STATED TASK
Repeat the lines below exactly as written, please, from the line with "The Blender Python script for this scene continues." to the line with "(0.88, 0.64, 0.42))", both lines included, and no others.

Start

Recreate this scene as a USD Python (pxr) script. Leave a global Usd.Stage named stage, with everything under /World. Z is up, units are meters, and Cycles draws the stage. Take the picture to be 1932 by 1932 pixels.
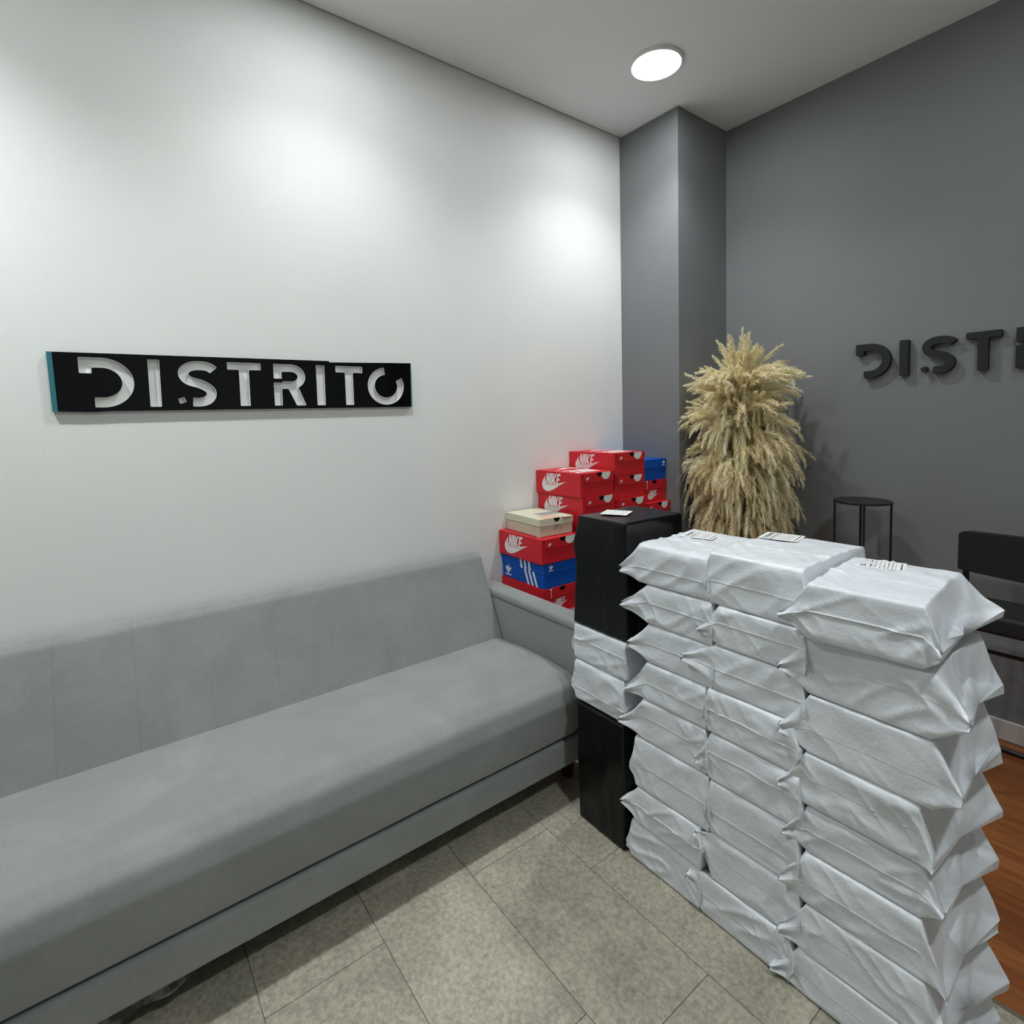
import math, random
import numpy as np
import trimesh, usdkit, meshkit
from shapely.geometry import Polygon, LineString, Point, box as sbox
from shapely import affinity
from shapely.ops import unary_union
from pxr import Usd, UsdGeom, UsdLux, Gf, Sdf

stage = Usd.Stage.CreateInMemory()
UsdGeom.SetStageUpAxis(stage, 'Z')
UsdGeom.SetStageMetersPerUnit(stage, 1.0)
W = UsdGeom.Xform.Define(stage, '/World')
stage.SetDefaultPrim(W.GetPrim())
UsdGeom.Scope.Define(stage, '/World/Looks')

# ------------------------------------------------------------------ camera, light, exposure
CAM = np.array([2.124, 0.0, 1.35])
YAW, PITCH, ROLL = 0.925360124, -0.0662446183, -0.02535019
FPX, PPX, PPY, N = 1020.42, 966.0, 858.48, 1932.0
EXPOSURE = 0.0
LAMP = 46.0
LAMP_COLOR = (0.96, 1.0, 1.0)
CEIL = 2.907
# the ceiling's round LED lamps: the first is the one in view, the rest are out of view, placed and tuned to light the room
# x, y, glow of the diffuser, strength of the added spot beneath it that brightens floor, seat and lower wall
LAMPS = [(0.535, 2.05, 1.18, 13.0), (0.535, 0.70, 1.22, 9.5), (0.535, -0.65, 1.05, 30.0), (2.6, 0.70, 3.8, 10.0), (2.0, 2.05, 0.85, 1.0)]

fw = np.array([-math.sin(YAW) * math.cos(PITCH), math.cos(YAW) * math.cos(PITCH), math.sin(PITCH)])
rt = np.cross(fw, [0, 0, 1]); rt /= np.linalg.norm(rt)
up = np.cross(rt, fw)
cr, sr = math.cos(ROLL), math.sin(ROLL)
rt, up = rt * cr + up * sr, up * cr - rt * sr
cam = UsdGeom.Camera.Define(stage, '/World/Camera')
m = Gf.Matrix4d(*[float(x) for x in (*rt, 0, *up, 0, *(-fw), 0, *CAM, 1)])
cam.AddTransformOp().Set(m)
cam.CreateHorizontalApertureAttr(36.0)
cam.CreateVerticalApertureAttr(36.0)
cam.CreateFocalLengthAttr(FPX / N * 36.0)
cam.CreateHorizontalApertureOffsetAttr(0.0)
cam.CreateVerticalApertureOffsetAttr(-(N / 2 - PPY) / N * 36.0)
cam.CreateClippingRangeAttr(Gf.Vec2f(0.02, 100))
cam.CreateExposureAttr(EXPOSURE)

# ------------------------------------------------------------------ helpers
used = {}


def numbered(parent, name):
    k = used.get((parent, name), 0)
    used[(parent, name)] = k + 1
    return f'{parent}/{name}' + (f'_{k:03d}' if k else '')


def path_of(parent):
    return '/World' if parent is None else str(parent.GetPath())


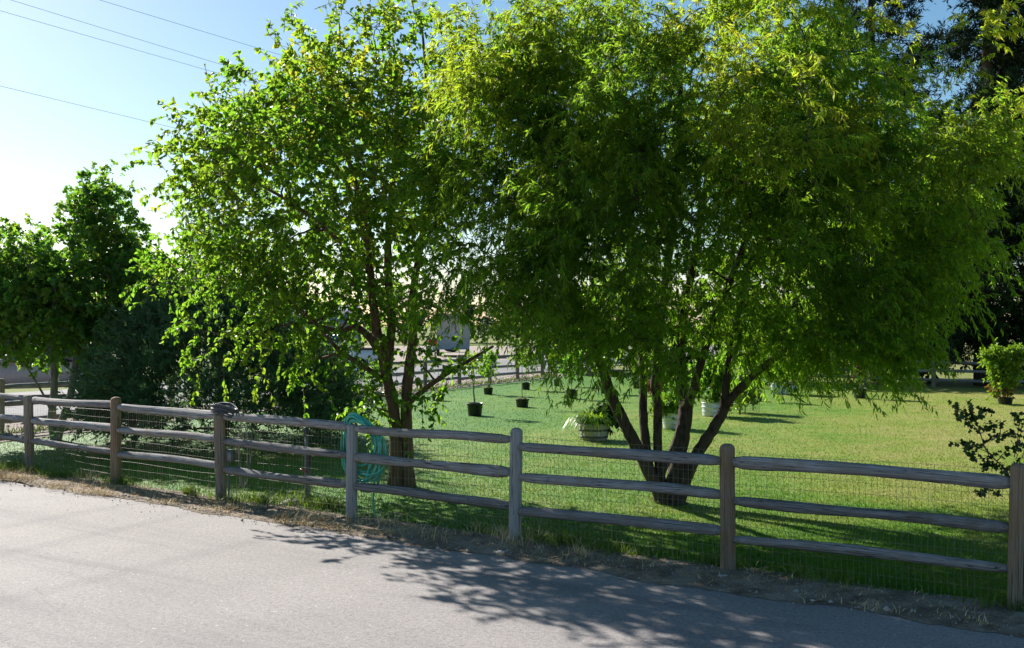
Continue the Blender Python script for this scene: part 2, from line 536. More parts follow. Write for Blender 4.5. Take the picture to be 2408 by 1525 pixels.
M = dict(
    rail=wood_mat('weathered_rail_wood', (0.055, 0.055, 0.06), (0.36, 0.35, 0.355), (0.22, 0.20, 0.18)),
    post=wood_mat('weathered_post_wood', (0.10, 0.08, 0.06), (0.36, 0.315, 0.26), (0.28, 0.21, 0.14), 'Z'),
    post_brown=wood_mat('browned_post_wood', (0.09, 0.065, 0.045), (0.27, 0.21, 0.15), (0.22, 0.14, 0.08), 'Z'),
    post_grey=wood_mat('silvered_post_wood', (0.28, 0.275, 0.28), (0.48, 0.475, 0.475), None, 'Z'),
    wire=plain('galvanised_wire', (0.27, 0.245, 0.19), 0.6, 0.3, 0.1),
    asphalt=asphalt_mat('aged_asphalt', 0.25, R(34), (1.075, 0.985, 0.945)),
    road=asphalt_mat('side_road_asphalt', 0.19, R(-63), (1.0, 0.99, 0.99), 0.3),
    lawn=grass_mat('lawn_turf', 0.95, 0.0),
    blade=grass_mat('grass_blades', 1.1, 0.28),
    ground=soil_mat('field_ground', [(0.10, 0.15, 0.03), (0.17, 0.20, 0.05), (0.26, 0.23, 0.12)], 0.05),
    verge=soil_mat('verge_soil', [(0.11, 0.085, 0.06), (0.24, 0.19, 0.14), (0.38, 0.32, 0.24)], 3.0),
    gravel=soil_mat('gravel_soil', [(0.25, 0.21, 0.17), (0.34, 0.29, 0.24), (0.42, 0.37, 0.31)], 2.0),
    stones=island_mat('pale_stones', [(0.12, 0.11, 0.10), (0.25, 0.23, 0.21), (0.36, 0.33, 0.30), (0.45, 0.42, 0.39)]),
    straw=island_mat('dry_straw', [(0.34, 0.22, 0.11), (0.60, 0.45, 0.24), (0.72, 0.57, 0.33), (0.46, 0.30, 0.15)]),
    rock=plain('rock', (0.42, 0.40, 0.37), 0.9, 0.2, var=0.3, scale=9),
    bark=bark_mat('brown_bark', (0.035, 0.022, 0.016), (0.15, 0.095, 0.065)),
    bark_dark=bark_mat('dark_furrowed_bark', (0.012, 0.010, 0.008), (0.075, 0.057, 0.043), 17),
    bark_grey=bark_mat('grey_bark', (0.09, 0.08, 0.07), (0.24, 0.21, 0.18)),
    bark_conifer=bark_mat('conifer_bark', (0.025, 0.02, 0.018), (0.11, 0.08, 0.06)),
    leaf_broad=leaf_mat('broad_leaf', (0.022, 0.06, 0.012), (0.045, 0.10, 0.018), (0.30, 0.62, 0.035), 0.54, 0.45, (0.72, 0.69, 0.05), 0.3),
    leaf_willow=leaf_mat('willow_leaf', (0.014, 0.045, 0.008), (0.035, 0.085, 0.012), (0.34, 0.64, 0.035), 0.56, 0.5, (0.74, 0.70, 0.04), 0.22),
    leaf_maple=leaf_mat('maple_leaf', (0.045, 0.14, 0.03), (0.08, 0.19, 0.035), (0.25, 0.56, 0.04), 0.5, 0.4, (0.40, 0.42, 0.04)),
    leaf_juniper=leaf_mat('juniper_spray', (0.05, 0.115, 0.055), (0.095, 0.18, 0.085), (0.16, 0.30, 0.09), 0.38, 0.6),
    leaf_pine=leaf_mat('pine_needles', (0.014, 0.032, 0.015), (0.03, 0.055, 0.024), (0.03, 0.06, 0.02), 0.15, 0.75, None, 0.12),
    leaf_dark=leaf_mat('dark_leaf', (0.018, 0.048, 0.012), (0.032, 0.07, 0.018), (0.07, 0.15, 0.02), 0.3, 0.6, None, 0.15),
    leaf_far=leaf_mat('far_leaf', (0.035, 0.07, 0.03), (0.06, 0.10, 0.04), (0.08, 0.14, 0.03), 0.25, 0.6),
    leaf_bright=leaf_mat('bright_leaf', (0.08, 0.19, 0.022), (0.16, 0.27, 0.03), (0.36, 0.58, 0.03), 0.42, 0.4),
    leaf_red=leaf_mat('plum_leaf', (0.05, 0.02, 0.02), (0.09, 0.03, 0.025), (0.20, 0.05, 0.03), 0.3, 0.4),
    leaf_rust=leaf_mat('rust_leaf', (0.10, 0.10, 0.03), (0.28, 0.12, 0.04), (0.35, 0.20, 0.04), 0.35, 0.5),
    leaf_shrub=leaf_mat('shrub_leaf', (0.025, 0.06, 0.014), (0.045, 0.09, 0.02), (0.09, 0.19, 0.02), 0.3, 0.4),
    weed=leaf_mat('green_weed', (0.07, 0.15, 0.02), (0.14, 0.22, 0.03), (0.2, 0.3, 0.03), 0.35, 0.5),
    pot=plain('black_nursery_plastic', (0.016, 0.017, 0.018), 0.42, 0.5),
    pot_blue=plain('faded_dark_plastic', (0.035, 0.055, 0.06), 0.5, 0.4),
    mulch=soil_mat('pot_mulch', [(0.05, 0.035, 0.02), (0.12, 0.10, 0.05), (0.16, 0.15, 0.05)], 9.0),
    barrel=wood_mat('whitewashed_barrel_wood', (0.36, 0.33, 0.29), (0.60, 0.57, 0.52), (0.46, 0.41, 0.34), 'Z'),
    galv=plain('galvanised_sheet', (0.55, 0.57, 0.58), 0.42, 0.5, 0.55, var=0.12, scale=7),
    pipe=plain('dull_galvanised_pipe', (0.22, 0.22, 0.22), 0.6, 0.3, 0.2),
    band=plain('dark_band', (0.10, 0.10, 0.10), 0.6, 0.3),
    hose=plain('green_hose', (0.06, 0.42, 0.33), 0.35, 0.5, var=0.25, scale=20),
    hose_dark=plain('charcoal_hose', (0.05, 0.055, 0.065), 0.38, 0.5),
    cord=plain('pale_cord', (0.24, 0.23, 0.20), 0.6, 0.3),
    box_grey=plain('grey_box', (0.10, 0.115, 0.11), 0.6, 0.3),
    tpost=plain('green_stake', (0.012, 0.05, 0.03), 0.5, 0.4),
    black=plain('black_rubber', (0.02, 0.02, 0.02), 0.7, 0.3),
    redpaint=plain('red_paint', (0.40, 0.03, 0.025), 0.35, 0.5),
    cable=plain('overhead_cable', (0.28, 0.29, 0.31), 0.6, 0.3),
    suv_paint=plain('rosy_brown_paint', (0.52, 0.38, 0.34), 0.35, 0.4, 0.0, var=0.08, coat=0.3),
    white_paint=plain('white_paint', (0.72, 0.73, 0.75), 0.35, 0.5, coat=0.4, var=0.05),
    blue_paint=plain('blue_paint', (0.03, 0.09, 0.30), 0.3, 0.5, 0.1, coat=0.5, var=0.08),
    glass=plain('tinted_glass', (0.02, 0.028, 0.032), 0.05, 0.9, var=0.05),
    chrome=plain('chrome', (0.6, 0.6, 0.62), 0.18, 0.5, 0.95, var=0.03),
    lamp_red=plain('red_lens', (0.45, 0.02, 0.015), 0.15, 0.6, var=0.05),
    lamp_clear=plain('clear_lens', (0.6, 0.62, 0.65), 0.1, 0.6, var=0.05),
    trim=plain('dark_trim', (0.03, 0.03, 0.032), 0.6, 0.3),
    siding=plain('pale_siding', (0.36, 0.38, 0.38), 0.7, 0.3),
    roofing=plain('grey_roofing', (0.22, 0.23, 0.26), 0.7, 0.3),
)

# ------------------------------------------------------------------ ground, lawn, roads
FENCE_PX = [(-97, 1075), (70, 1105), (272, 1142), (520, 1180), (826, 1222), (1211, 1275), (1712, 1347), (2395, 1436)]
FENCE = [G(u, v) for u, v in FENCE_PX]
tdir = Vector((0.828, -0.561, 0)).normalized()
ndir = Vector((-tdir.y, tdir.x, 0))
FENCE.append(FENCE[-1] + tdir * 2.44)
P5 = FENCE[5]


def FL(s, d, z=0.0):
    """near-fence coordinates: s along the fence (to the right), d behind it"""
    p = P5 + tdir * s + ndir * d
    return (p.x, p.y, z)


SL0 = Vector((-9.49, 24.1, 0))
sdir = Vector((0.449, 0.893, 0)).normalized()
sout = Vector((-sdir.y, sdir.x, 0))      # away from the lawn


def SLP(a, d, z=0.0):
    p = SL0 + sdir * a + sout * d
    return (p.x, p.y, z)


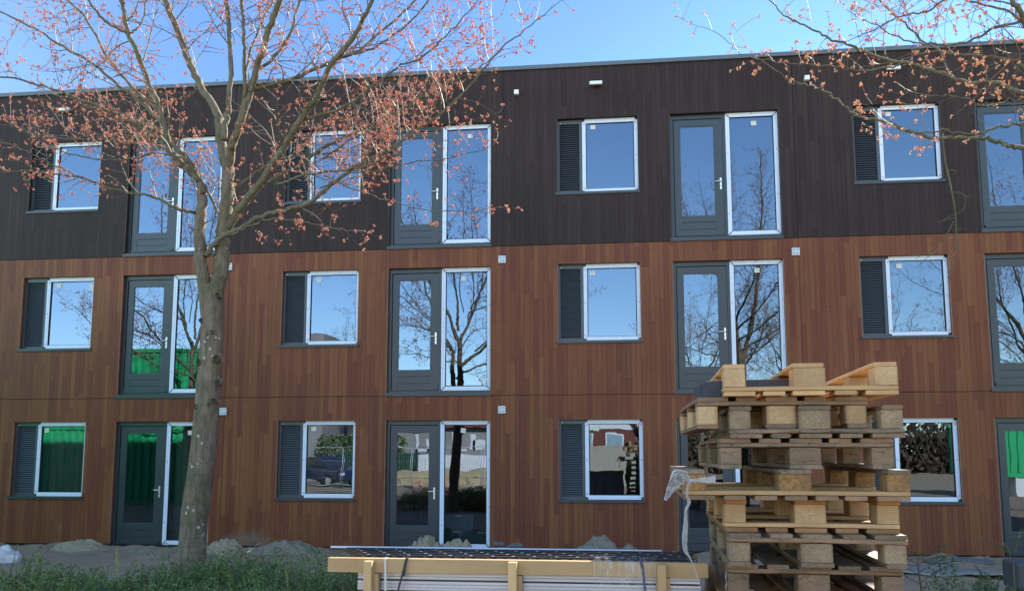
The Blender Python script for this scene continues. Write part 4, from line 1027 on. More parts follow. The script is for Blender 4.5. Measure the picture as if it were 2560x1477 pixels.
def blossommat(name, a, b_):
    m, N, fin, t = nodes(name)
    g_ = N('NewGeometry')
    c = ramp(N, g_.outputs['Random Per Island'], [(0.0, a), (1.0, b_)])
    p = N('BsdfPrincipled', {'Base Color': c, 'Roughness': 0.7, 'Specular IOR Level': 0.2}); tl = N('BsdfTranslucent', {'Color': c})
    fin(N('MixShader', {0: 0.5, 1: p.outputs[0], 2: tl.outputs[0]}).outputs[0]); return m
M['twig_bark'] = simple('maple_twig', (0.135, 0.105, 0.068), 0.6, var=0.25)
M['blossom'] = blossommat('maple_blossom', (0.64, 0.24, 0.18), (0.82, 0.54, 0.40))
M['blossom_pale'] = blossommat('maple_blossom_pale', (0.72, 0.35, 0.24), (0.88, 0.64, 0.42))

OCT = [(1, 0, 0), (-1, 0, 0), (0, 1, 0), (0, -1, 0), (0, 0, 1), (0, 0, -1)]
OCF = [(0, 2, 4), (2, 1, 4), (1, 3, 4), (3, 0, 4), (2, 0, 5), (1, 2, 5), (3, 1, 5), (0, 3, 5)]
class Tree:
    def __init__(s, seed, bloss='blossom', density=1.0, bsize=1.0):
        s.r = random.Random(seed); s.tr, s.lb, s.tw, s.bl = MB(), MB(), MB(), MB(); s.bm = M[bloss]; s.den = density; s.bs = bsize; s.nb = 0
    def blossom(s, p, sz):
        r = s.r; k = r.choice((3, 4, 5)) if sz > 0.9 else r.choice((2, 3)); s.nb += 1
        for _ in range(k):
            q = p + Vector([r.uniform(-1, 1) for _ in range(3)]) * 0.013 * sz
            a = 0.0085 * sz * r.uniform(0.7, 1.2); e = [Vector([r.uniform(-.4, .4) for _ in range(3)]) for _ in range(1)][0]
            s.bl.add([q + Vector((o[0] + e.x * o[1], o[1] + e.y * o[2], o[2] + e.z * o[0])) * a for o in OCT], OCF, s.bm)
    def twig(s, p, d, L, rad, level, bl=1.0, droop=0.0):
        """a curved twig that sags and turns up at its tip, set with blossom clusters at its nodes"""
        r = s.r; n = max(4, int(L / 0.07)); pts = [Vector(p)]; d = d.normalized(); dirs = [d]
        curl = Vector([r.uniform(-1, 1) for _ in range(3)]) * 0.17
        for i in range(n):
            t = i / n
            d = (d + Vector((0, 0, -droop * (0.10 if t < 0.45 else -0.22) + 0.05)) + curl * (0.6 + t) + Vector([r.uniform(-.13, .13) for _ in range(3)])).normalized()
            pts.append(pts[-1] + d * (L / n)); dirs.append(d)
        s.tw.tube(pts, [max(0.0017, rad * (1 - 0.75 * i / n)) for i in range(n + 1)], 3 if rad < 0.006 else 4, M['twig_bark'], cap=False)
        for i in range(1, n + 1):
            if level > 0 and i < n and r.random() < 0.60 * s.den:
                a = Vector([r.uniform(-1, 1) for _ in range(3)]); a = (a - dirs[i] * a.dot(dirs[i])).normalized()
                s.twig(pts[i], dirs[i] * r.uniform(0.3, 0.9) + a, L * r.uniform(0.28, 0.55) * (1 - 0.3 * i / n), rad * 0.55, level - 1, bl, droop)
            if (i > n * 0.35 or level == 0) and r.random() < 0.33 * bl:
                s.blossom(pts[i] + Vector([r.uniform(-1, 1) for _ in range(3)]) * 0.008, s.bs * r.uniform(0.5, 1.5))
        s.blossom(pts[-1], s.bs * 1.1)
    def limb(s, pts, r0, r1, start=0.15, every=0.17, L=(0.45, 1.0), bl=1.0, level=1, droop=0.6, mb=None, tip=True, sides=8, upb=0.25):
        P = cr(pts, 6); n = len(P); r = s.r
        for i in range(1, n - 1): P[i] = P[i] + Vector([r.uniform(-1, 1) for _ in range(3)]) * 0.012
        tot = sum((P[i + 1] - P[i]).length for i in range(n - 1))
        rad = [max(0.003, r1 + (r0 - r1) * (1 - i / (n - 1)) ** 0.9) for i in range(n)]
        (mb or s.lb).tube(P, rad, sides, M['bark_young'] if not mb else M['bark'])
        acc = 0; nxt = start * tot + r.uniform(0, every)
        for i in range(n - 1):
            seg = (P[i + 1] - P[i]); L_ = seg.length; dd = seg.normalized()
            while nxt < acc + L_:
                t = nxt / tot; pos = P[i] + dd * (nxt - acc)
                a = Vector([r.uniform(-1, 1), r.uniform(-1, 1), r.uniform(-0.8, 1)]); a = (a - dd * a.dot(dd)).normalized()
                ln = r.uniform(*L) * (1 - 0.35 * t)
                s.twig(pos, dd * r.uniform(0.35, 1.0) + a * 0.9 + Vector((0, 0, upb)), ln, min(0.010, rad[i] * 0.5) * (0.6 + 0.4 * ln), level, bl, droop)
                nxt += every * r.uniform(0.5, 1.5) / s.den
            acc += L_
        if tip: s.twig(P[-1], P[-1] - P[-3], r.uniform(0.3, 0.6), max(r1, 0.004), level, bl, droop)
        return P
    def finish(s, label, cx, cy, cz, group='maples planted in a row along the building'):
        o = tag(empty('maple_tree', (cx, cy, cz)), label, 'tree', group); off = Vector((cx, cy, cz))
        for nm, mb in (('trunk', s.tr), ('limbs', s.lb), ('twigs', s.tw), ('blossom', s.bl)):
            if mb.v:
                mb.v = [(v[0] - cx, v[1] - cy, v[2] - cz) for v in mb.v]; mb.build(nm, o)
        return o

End

TASK OUTPUT
The Blender Python script for this scene continues. Write part 4, from line 1027 on. More parts follow. The script is for Blender 4.5. Measure the picture as if it were 2560x1477 pixels.
def blossommat(name, a, b_):
    m, N, fin, t = nodes(name)
    g_ = N('NewGeometry')
    c = ramp(N, g_.outputs['Random Per Island'], [(0.0, a), (1.0, b_)])
    p = N('BsdfPrincipled', {'Base Color': c, 'Roughness': 0.7, 'Specular IOR Level': 0.2}); tl = N('BsdfTranslucent', {'Color': c})
    fin(N('MixShader', {0: 0.5, 1: p.outputs[0], 2: tl.outputs[0]}).outputs[0]); return m
M['twig_bark'] = simple('maple_twig', (0.135, 0.105, 0.068), 0.6, var=0.25)
M['blossom'] = blossommat('maple_blossom', (0.64, 0.24, 0.18), (0.82, 0.54, 0.40))
M['blossom_pale'] = blossommat('maple_blossom_pale', (0.72, 0.35, 0.24), (0.88, 0.64, 0.42))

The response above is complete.